The emigrants and other citizens who intrust their savings to this institute will have perfect guaranty because it is backed by the State. The depositors will receive 4 per cent interest.


De Michaelis is certain that a very large amount of capital will be furnished by Italians abroad. It will become a personal matter, since the institute will aid all Italian industrial and commercial activities abroad.

De Michaelis declared that he intends to propose himself as director of the institute, entirely disinterestedly.


In a letter addressed to Commander de Michaelis, Mussolini appeals to the Italians abroad, as quoted in the other translation. (Corriere d'America, Sunday, February 17, 1924. L. M. Monross, February 26, 1924.)

The other article, which also appears in the Corriere d'America, of February 17, 1924, appears to be another dispatch from Rome under date of February 15, 1924. Perhaps this one should have been read first, because it is a key to the other. The translation is as follows:


[Our special telegram]

ROME, 15 (E. A.)-The honorable Mussolini, in a letter addressed to the commissioner of emigration, Commander Giuseppi de Michaelis, shows the purposes of the new institute for Italian credit and work abroad, the establishment of which was fixed by the decree published on the 12th in Gazzette Ufficiale.

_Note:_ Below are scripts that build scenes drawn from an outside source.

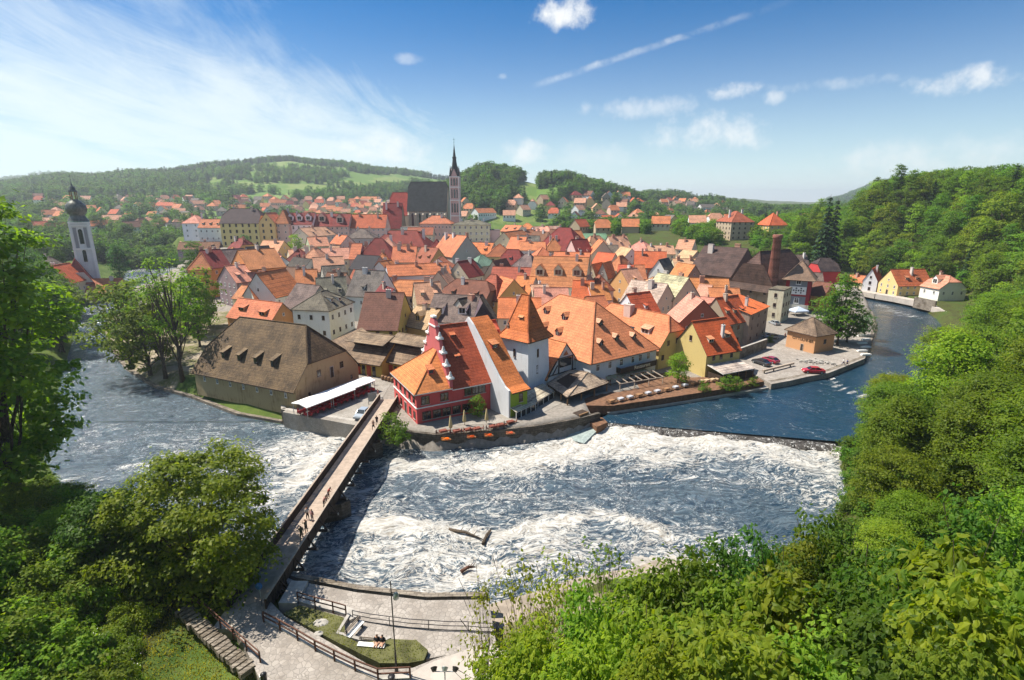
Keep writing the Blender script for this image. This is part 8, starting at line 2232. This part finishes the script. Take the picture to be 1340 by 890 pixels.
# ------------------------------------------------------------------ suburbs on the slopes beyond the river
rb = random.Random(77)
simple = {}


def simple_house_mesh(w, d, hw, rh, typ):
    wb = walls_mesh(w, d, hw, rh, typ, base=-5)
    wb.v = [(p[0] - w / 2, p[1] - d / 2, p[2]) for p in wb.v]
    rb_ = roof_solid(roof_polys(w, d, rh, typ, .5, .3, hw), .2, True); rb_.v = [(p[0] - w / 2, p[1] - d / 2, p[2]) for p in rb_.v]
    return mesh_of(wb, 'wall', [MT['plaster']]), mesh_of(rb_, 'roof', [MT['tile'], MT['wood_dark']])


SHM = [(simple_house_mesh(w, d, hw, rh, t), w, d, hw) for w, d, hw, rh, t in ((13, 10, 5.5, 5, 'g'), (10, 12, 5, 5, 'x'), (12, 11, 6, 4.5, 'h'), (26, 11, 7, 4.5, 'g'), (11, 10, 5, 5.5, 'hh'))]
regions = [  # px range, py range, number, words
    (50, 262, 258, 300, 60, 'left suburb'), (255, 405, 258, 278, 26, 'upper left suburb'), (395, 535, 262, 286, 70, 'suburb left of the church'), (600, 760, 262, 285, 16, 'suburb right of the spire'),
    (750, 965, 255, 300, 70, 'valley suburb')]
SUB = []
for x0, x1, y0_, y1_, n, wd_ in regions:
    k = 0; tr = 0
    while k < n and tr < n * 40:
        tr += 1; px_, py_ = rb.uniform(x0, x1), rb.uniform(y0_, y1_); d = ray(px_, py_); hit = None
        for kk in range(380, 1700, 12):
            q = (d[0] * kk, d[1] * kk, CAM_H + d[2] * kk)
            if q[2] < gz(q[0], q[1]) + 5: hit = q; break
        if hit is None or any((hit[0] - a) ** 2 + (hit[1] - b_) ** 2 < 17 ** 2 for a, b_, *_ in SUB): continue
        if any(foot(h_, hit[0], hit[1], 4) for h_ in HOUSES): continue
        SUB.append((hit[0], hit[1], wd_)); k += 1
for x, y, wd_ in SUB:
    (wm_, rm2), w, d, hw = rb.choices(SHM, [4, 3, 3, 1, 3])[0]; wc = rb.choice(('white', 'cream', 'pink', 'tan', 'yellow', 'white')); rc = rb.choices(('salmon', 'orange', 'red', 'brown', 'grey', 'maroon'), (7, 5, 3, 3, 2, 1))[0]
    r = empty('suburban_house', (x, y, gz(x, y)), rb.choice((0, .3, -.3, 1.4, .8)), f"{wc} walled house with {RNAME[rc]} roof in the {wd_}", 'house', 'houses of the ' + wd_)
    put('wall', wm_, r, color=WALLS[wc]); put('roof', rm2, r, color=ROOFS[rc])
    for k_ in range(int(w / 3.2)): put('window', WIN_ONE['brown'], r, (-w / 2 + (k_ + .5) * w / int(w / 3.2), -d / 2, hw * .5), 0, (1.1, 1, 1.5))


# ------------------------------------------------------------------ woods too large to count
def scatter_group(name, pts, protos, col, smin, smax, seed):
    """one 'stuff' object: points carrying instances of tree meshes"""
    me = bpy.data.meshes.new(name); me.vertices.add(len(pts)); me.vertices.foreach_set('co', np.asarray(pts, dtype=np.float32).ravel())
    o = bpy.data.objects.new(name, me); COL.objects.link(o); tag(o, kind='stuff'); o.color = (*col[0], 1)
    coll = bpy.data.collections.new(name + '_kinds')
    for i, (tm, cm) in enumerate(protos):
        c = bpy.data.objects.new('crown', cm); c.color = (*col[i % len(col)], 1); coll.objects.link(c)
    ng = bpy.data.node_groups.new(name, 'GeometryNodeTree'); ng.interface.new_socket('Geometry', in_out='INPUT', socket_type='NodeSocketGeometry'); ng.interface.new_socket('Geometry', in_out='OUTPUT', socket_type='NodeSocketGeometry')
    N = ng.nodes; L = ng.links; gi = N.new('NodeGroupInput'); go = N.new('NodeGroupOutput'); ip_ = N.new('GeometryNodeInstanceOnPoints'); ci = N.new('GeometryNodeCollectionInfo')
    ci.inputs['Collection'].default_value = coll; ci.inputs['Separate Children'].default_value = True; ci.inputs['Reset Children'].default_value = True
    ip_.inputs['Pick Instance'].default_value = True
    rv = N.new('FunctionNodeRandomValue'); rv.data_type = 'FLOAT'; rv.inputs['Min'].default_value = smin; rv.inputs['Max'].default_value = smax; rv.inputs['Seed'].default_value = seed
    rr_ = N.new('FunctionNodeRandomValue'); rr_.data_type = 'FLOAT_VECTOR'; rr_.inputs['Min'].default_value = (0, 0, 0); rr_.inputs['Max'].default_value = (0, 0, 6.28); rr_.inputs['Seed'].default_value = seed + 1
    L.new(gi.outputs[0], ip_.inputs['Points']); L.new(ci.outputs[0], ip_.inputs['Instance']); L.new(rr_.outputs['Value'], ip_.inputs['Rotation']); L.new([s for s in rv.outputs if s.enabled][0], ip_.inputs['Scale']); L.new(ip_.outputs[0], go.inputs[0])
    L.new([s for s in rr_.outputs if s.enabled][0], ip_.inputs['Rotation'])
    md = o.modifiers.new('scatter', 'NODES'); md.node_group = ng
    return o


def mesh_variant(pr, i): return pr


FIELDS = [(365, 243, 75, 5), (490, 236, 52, 9), (560, 236, 34, 4), (300, 236, 30, 3), (265, 241, 25, 3), (700, 251, 34, 7), (690, 240, 16, 6), (530, 260, 22, 5), (345, 229, 28, 2.5), (610, 246, 20, 3), (640, 252, 26, 3), (1000, 290, 20, 3), (420, 250, 60, 3), (230, 246, 18, 2)]


def in_field(px_, py_):
    for a, b_, c, d in FIELDS:
        if ((px_ - a) / c) ** 2 + ((py_ - b_) / d) ** 2 < 1: return True
    return False


rs = np.random.RandomState(12)


def wood_pts(n, az0, az1, r0, r1, dens=None):
    az = np.radians(rs.uniform(az0, az1, n)); r = np.sqrt(rs.uniform(r0 ** 2, r1 ** 2, n)); x, y = np.sin(az) * r, np.cos(az) * r
    z = ground(x, y); pp = np.array([PROJ(p) for p in zip(x, y, z + 3)]); cl = fbm(x + 3000, y, 130, 3, 3); ok = np.ones(n, bool)
    for i in range(n):
        if in_field(pp[i, 0], pp[i, 1]): ok[i] = False
    if dens is not None: ok &= cl > dens
    return np.stack((x, y, z - .6), 1)[ok], cl[ok]


VL = [(h_['a'].x + h_['w'] / 2, h_['a'].y + 6, h_['w'] / 2 + 2, 70) for h_ in HOUSES if h_['a'].y > 300 and (h_['cat'] == 'villa' or h_['a'].x < -100)]


def clear(pts, extra=9):
    k = []
    hs = np.array([(a, b_) for a, b_, _ in SUB])
    for p in pts:
        d2 = ((hs - p[:2]) ** 2).sum(1)
        # keep the sight line on the camera side of each house a little open
        dv = hs - p[:2]; rr = np.hypot(p[0], p[1]); side = (dv[:, 0] * p[0] + dv[:, 1] * p[1]) / rr; lat = np.abs(dv[:, 0] * p[1] - dv[:, 1] * p[0]) / rr
        if (d2 < extra ** 2).any() or ((side > 0) & (side < 48) & (lat < 9)).any(): continue
        if any(foot(h_, p[0], p[1], 4) for h_ in FARH_): continue
        if any(abs(a * p[1] - b_ * p[0]) / rr < w_ and -4 < math.hypot(a, b_) - rr < l_ for a, b_, w_, l_ in VL): continue
        k.append(p)
    return np.array(k)


FARH_ = [h_ for h_ in HOUSES if h_['a'].y > 300 or abs(h_['a'].x) > 150]
FP = TP['far']; FC = TP['farcon']
cA = [(.052, .10, .022), (.05, .095, .02), (.04, .085, .016)]
p1, _ = wood_pts(17000, -52, -2, 640, 1750, .40); p1 = clear(p1)
scatter_group('woodland_main_ridge', p1, FP + FC, cA + [(.02, .04, .02)], .6, 1.35, 1)
# crest line of conifers
azc = rs.uniform(-50, 2, 1500); rc_ = rs.uniform(1560, 1760, 1500); xc, yc = np.sin(np.radians(azc)) * rc_, np.cos(np.radians(azc)) * rc_
scatter_group('woodland_crest', np.stack((xc, yc, ground(xc, yc) - .5), 1), FC + FP[2:], [(.02, .04, .022), (.03, .06, .02)], .8, 1.2, 5)
FIELDS += [(655, 240, 18, 5), (705, 262, 26, 5), (765, 258, 18, 4), (735, 243, 16, 4)]
p2, _ = wood_pts(6500, -10, 17, 500, 880, .36); p2 = clear(p2); scatter_group('woodland_near_hill', p2, FP + FC, cA + [(.02, .04, .02)], .5, 1.35, 2)
p3, _ = wood_pts(9500, 10, 36, 620, 1300, .30); p3 = clear(p3); scatter_group('woodland_valley_ridge', p3, FP + FC, [(.055, .10, .024), (.04, .08, .02), (.03, .065, .02), (.022, .045, .022)], .6, 1.4, 3)
p4, _ = wood_pts(7500, 4, 33, 335, 640, .30); p4 = clear(p4, 8); p4 = np.array([p for p in p4 if not in_poly(*PROJ(p), TOWN_PX) and (p[1] > 372 or p[0] > 110)]); scatter_group('orchard_slope', p4, FP[:2], [(.075, .14, .018), (.10, .17, .02)], .38, .8, 4)
p5, _ = wood_pts(5200, -48, -8, 400, 700, .42); p5 = clear(p5); scatter_group('woodland_left_suburb', p5, FP + FC, cA + [(.02, .04, .02)], .55, 1.05, 6)
p6, _ = wood_pts(2200, -8, 12, 400, 520, .42); p6 = clear(p6); scatter_group('woodland_town_edge', p6, FP, cA, .5, .95, 7)
p7, _ = wood_pts(9000, 30, 46, 1300, 4200, .25)
scatter_group('woodland_far_peak', p7, FP + FC, cA + [(.02, .04, .02)], 1.2, 2.0, 8)
p8, _ = wood_pts(5000, -50, -30, 1700, 4200, .3); scatter_group('woodland_far_left', p8, FP + FC, cA + [(.02, .04, .02)], 1.2, 2.0, 9)
# undergrowth filling the right hillside between the trees
x = rs.uniform(60, 420, 9000); y = rs.uniform(60, 470, 9000); ins, din, dol, dou = river_fields(x, y); az = np.degrees(np.arctan2(x, y))
ok = ~ins & (dou < din) & (dou < dol + 30) & (dou > np.where(y > 130, 19, 8)) & (din > 22) & (az > 24) & (az < 62); x, y = x[ok], y[ok]; z = ground(x, y)
ok = [i for i in range(len(x)) if not any(foot(h_, x[i], y[i], 3.5) for h_ in FARH_)]
scatter_group('hillside_undergrowth', np.stack((x, y, z - .5), 1)[ok], FP[:2] + TP['shrub'][:1], [(.07, .13, .02), (.055, .11, .018), (.10, .16, .02)], .3, .62, 10)

x = rs.uniform(6, 130, 5200); y = rs.uniform(24, 130, 5200); ins, din, dol, dou = river_fields(x, y); ok = ~ins & (np.minimum(dol, dou) > 1.5) & (np.minimum(dol, dou) < din) & ((x > 30) | (y < 40))
x, y = x[ok], y[ok]; scatter_group('slope_undergrowth', np.stack((x, y, ground(x, y) - .4), 1), TP['shrub'], [(.065, .115, .018), (.06, .1, .016)], .45, 1.1, 11)
x = rs.uniform(-95, -30, 1500); y = rs.uniform(8, 62, 1500); ins, din, dol, dou = river_fields(x, y); ok = ~ins & (dol > 1.5) & (din > dol) & ((x / y < -.93) | (y > 44)); x, y = x[ok], y[ok]
scatter_group('left_slope_undergrowth', np.stack((x, y, ground(x, y) - .4), 1), TP['shrub'], [(.11, .165, .02)], .4, 1.3, 13)
# ------------------------------------------------------------------ air
hz = bpy.data.meshes.new('haze'); b = MB(); b.box(-5600, 5600, -400, 6600, -45, 175); me = mesh_of(b, 'haze', [])
hm = bpy.data.materials.new('haze'); hm.use_nodes = True; nt = hm.node_tree; nt.nodes.clear(); o_ = nt.nodes.new('ShaderNodeOutputMaterial'); pv = nt.nodes.new('ShaderNodeVolumePrincipled')
pv.inputs['Color'].default_value = (.82, .90, 1.0, 1); pv.inputs['Density'].default_value = .00017; pv.inputs['Anisotropy'].default_value = .3
nt.links.new(pv.outputs[0], o_.inputs['Volume']); me.materials.append(hm)
ho = bpy.data.objects.new('haze', me); COL.objects.link(ho); tag(ho, kind='stuff')
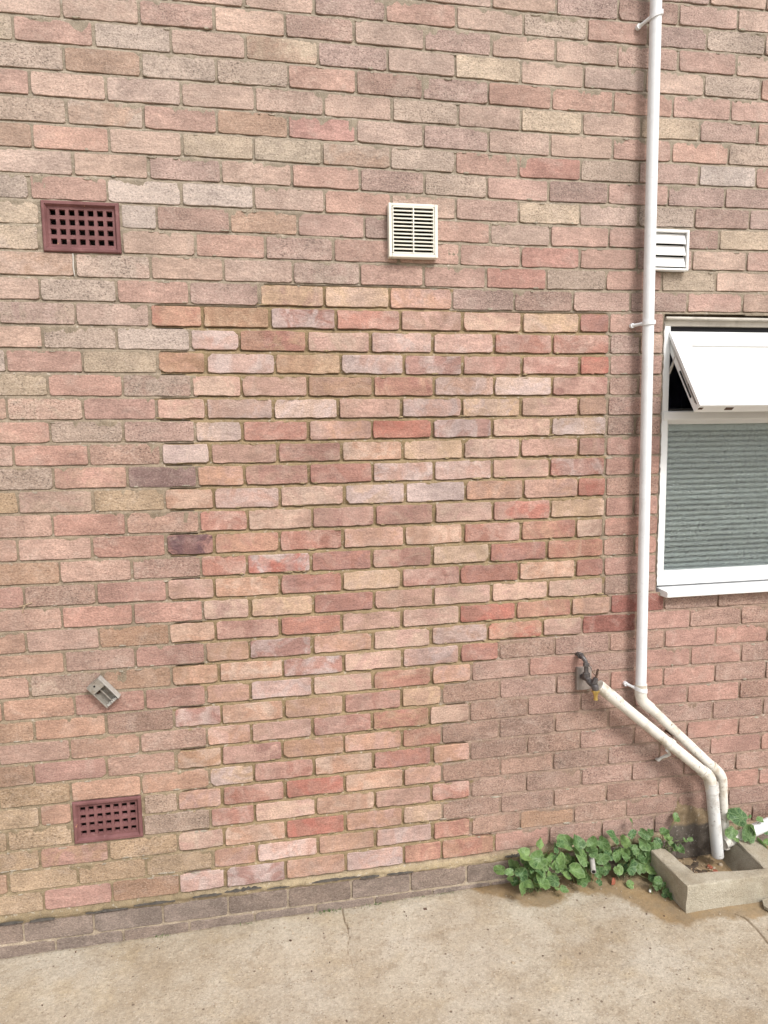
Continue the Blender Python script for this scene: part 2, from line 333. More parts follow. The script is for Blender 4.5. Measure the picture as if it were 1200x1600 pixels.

"It is a question," writes the president of the council, "of substituting the chaotic emigration of the past, a strong and fruitful emigration, accompanying it with Italian skill and capital, the latter being borrowed by the emigrants and guaranteed by the State.

"The work may produce a force which will promote peaceful moral and economic expansion.

"Every Italian abroad should give his support in financing the new institution and thus increasing the dignity of our emigration. The Government is certain of the cordial cooperation of the Italians abroad.'

The institute for credit and work abroad is founded, as is known, with a capital of 100,000,000 furnished in part by the Government. The emigrants who intrust their savings to the institute will receive 4 per cent interest.

While awaiting the nomination of the council of administration in which there will be men eminent in finance and in politics, the temporary director of the new institute will be Commander Giuseppi de Michaelis, general commissioner of emigration. (From the last edition of yesterday's Corriere d' America, Sunday, February 17, 1924. L. M. Monross, February 26, 1924.)

Now, the members of the committee will notice that this thing speaks of a decree of the Italian Government which is published in their Official Gazzette. In my opinion, it fits in with statements made here by the Italian emigration commissioners, who are charged to the Italian legation here and who are working all the time for immigration into the United States from Italy. Commissioners representing the Italian Government have been engaged in opposing any effort to enact restrictive legislation by the Congress of the United States, and, in addition, a representative of the Italian Government a short time ago made a speech in New York City in which he bitterly attacked the efforts of Congress to restrict immigration. I am of the opinion that this committee might do well to request the State Department to furnish us what information they can give as to the efforts of the Italian Government in the United States to defeat immigration legislation and to control their people from Italy after their arrival in the United States.